Tunisian Art Riots and the Play of the Serious

The long running art show, Printemps des Arts, held in La Marsa, a wealthier suburb of Tunisia, was the site of riots and attacks against art that incited the religious rancor among Salafi fundamentalists. On June 10, the last day of the exhibition, fundamentalists were incited to wreak havoc on the art when a government official (referred to as a bailiff) visited the exhibition, took photos and brought them back to show to a mosque populated by Salafist zealots. Calls for attacks against artists, and photos of the offending images on exhibition were circulated through the use of social media. In this case Facebook was the launch pad for a compilation video of images and text, as well as for a recorded statement from Cheikh Houcine Laabidi, an imam at the Zitouna mosque, denouncing the artists involved. Groups of agitators went back later that night, and the next, throwing bombs, burning and slashing artworks, and contending with police. The government subsequently shut down the exhibition.
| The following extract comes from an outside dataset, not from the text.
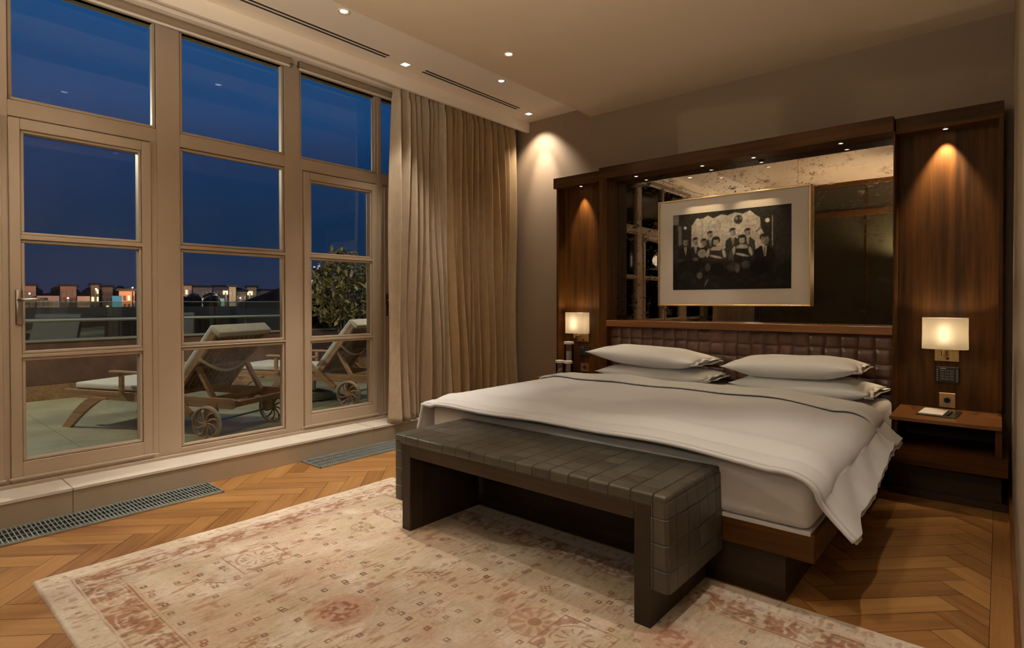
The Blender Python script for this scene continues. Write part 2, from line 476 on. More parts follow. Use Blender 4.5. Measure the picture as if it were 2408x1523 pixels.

In the wake of the ensuing riots and threats, and in a bid for defense, the Tunisian Union of Artists (SMAP) held a press conference on June 15 to address these attacks. In particular the speakers addressed the comments of the Culture Minster, Mehdi Mabrouk, who stated, “Art’s role is to provoke. Sometimes art provokes which is its role. But there is a huge difference between provocation and attacks on religious symbols.” What began as a positive statement upholding artistic license ends up doubling back on itself and calling into question government assurance of artists’ freedom of speech. In response to this statement, Amor Ghedamsi, head of SMAP, has said: “Even though [Mabrouk] has not yet censored artwork, he presented an ideology that paves the way for censorship. This is a conspiracy to brainwash public opinion against artists.” As the Tunisian artists see it, they are facing increased alienation from their government and from Salafist agitators who, by condemning the artists as infidels, are trying to stir up and use religious sentiment as a means of co-opting a nationalist agenda.
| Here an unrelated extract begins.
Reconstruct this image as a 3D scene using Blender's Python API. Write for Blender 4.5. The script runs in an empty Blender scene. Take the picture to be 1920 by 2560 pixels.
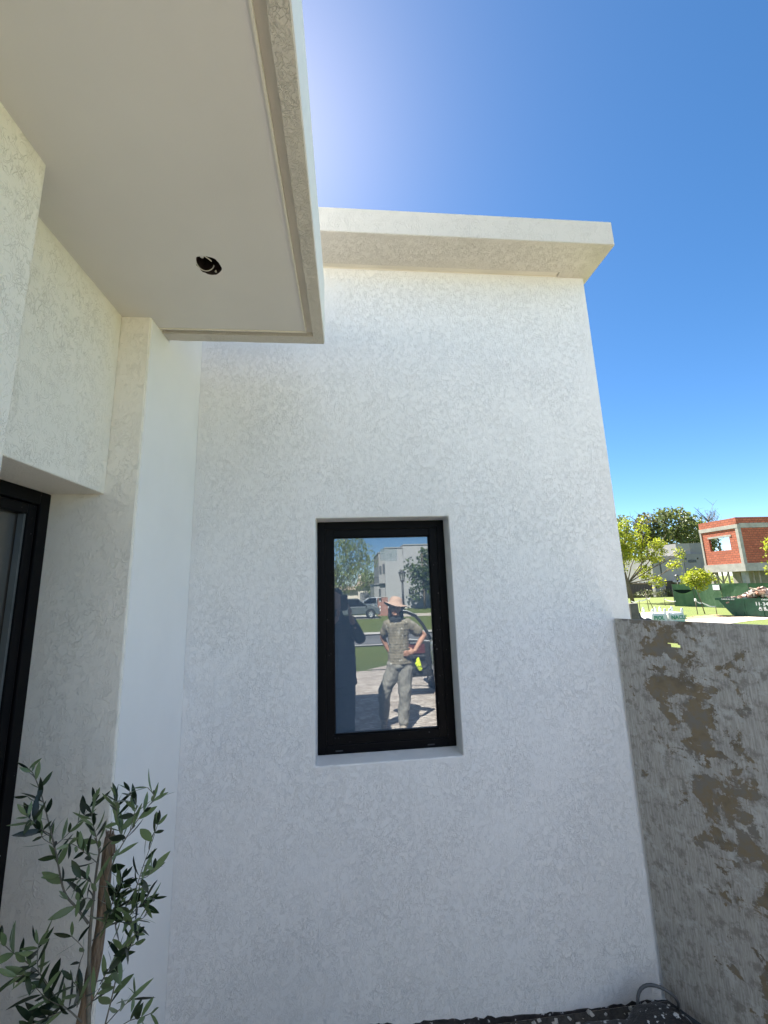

So, how does one fight back?

We believe that it is mere idiocy and folly to reduce modern art, as some desire, to a fanaticism for any particular religion, race or nation.

Along these lines we see only the imprisonment of thought, whereas art is known to be an exchange of thought and emotions shared by all humanity, one that knows not these artificial boundaries.

O men of art, men of letters! Let us take up the challenge together! We stand absolutely as one with this degenerate art. In it resides all the hopes of the future.

Even though the lines above were taken from Egyptian artist Georges Henein’s manifesto “Long Live Degenerate Art”, signed in 1938 by artists and writers living in Cairo, perhaps we can draw a lite parallel between then and now.

Working within an environment of political transition, volatile social conditions, and general unrest contemporary Tunisian artists are facing similar conditions to Egyptian artists of the 1930s and 40s. Though Egyptian artists in the Surrealist movement were reacting against different factors, namely academic painting, the Nazi banning of modernist art in Europe, and nationalist sentiment, their focus on social ills, inequalities, and popular culture as a means of advocating for reform and increased social dialogue, parallels current Tunisian artistic aims and discourse.

But perhaps there is an added element within Tunisian contemporary art that can be found in many of the contested works on display at Printemps, namely the tension that exists between the playful and the serious, especially in the works of a religious nature. Johan Goud argues (in At The Crossroads of Art and Religion. Imagination, Commitment, Transcendence) that “seriousness needs the perspective that play provides to be able to remain itself.” Thus, the unease we may feel in the gap between play (or humor) and seriousness in religious art, permits the needed distance to accrue between the aesthetic contemplation of the work and the subject of the work, which then, in Goud’s opinion, allows for new facets of interpretation that otherwise may be stymied in normal contexts. Take for example the canvas by artist Ismat Ben Moussa portraying a cartoon version of an angry Salafist, replete with smoke fuming from the ears, zombie eyes, and a fang toothed mouth. Normally, religious men are treated and depicted with respect, but here the artist’s mockery of the angry religious zealot pokes fun at the serious political struggles, and religious undercurrents, roughing up Tunisian society.

A second example is the work which depicts a trail of ants coming out of a schoolbag forming the words “Glory to God”. Though considered blasphemous by the rioters, the canvas did not attempt to depict Allah in a figural manner, which is prescribed against in Islamic doctrine. Its message is also in keeping with a section of the Qur’an, the Surat An-Naml (27:16-19). Its playful use of the insect as an artistic medium, calls upon the viewer to re-examine the verse, and the place of the very small, and potential overlooked (who do indeed have a voice, even a female voice!), in society.

In a more democratic not-quite-a-manifesto spirit, The Tunisian collective for Art, Culture and Freedom has created an online petition as their own modern day call to action. The petition lists some of the artworks called into question, addresses the resulting negative attacks against the artists, and appeals for solidarity among fellow artists and the wider media, in an attempt to foster support for freedom of artistic license for all Tunisian artists.